Marking 30 years of craft at Grennan Mill

Approximately 600 students have passed through the doors of Grennan Mill Craft School since its opening in 1981, and the craft school is trying to gather as many of them as possible for a 30th-anniversary event at the Thomastown venue next month.

Approximately 600 students have passed through the doors of Grennan Mill Craft School since its opening in 1981, and the craft school is trying to gather as many of them as possible for a 30th-anniversary event at the Thomastown venue next month.

A celebration on June 4 will bring together many of those who have been involved in the craft school over the past three decades.

Originally set up in the venue which is now home to the Berkeley Gallery, in the mid-1980s it moved further along the River Nore to its current location, the converted grain lofts of the 18th-century Island Mill. A post-Leaving Certificate course of Grennan College, it is funded by the Co Kilkenny Vocational Education Committee (VEC) and Grennan College.

Its current course director is Alexandra Meldrum, who took over the position when George Vaughan retired from the post after 25 years.

Speaking from the craft school last week in the middle of preparations for the celebrations, she points back to a 1960s report on the state of design in Ireland, which led to the creation of the Kilkenny Design Workshops – the success of which in turn led to a heightened awareness of the craft sector, she notes. “Kilkenny became nearly a Mecca for craft,” she says.

There was a desire for a place where people could learn the skills and techniques of craft, with the only viable creative options at the time being art colleges in larger urban areas, and those focussed on fine art, she says.

The idea behind the Grennan Mill Craft School was that students would learn the basic techniques in a variety of disciplines rather than focussing on one area alone, and that the tutors would be practicing craftspeople, which would bring the added benefit of students being able to witness master craftspeople at work in their studios.

Its present tutors have a strong connection with the craft school, including Niall Harper (ceramics) and Peter Donovan (metal craft), who have been there since its inception. Catherine Ryan, who teaches woven textiles, is a past student of the craft school, as is Debra Bowden, the current print-making tutor; and Ms Meldrum works as the Batik tutor.

The two-year craft course has been a FETAC level 5 certificate in Art, Craft and Design, and a new setup will begin with the next round of students in September. At that point, the first year will lead to level 5 certification and the second year will be a level 6 accreditation in Professional Arts Practice.

The school also offers summer courses in Batik, ceramics, silver jewellery, nontoxic printmaking and Japanese woodblock.

Part of what has shaped Grennan Mill Craft School over the years has been the variety of students who have learned their craft there. Each year brings a new group of 14 students, from a range of ages and backgrounds, and many from elsewhere in Europe and beyond.

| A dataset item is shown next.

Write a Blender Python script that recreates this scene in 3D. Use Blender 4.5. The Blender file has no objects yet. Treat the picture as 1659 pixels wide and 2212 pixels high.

“The students include school leavers, people wanting to create portfolios, people who think they might want to pursue a craft apprenticeship but aren’t sure which area is for them, people who have degrees but want to come back for skills and techniques, or people who just want to indulge their interest in craft,” Ms Meldrum says.

They have included names such as Rosemary Durr, Roisin Leadbetter, Valerie Walshe, Denise Donovan, Susan Proud, Dylan Vaughan and many others who have become well established locally and further afield.

The school has a database of all who have participated in the course since 1981 and is working to contact them in the hope that they can attend next month’s celebrations. (Eva Lynch, who is also organising the town’s Happy Valley Festival, has been using resources such as Facebook to find the former students – and any who have yet not been reached are asked to contact grennanmill@eircom.net, evylynch@hotmail.com or 056 7724557.) Also on the guest list are past and current tutors, VEC and Grennan College staff (Ms Meldrum has particular thanks for principal William Norton), and people and businesses in Thomastown who have contributed to the school’s success over the years.

The occasion will coincide with the end-of-year exhibition, which will be open for an extended period from June 3-10 due to 2011 being designated as the Year of Craft. The added dates will also accommodate a visit from a European craft delegation who are travelling to Kilkenny from June 8-10.

It will be a chance for them to experience the setting that has been described by students as “magical”.

“With the actual building, the location of it is so impressive. It has such a unique ambiance,” Ms Meldrum agrees. “I wouldn’t go so far as to say we are all one big happy family, but my aspiration is that we all inspire one another.

Just travelling along the lane that leads to the school can be inspiring, she says. “No matter what is happening in your life, the minute you turn off the road and walk down the lane –and it’s never polished or manicured, it’s a little bit wild and romantic – it gives you a few moments to gather yourself and enter a new world.”

It’s a place where, most importantly, “the common denominator is a love of craft”.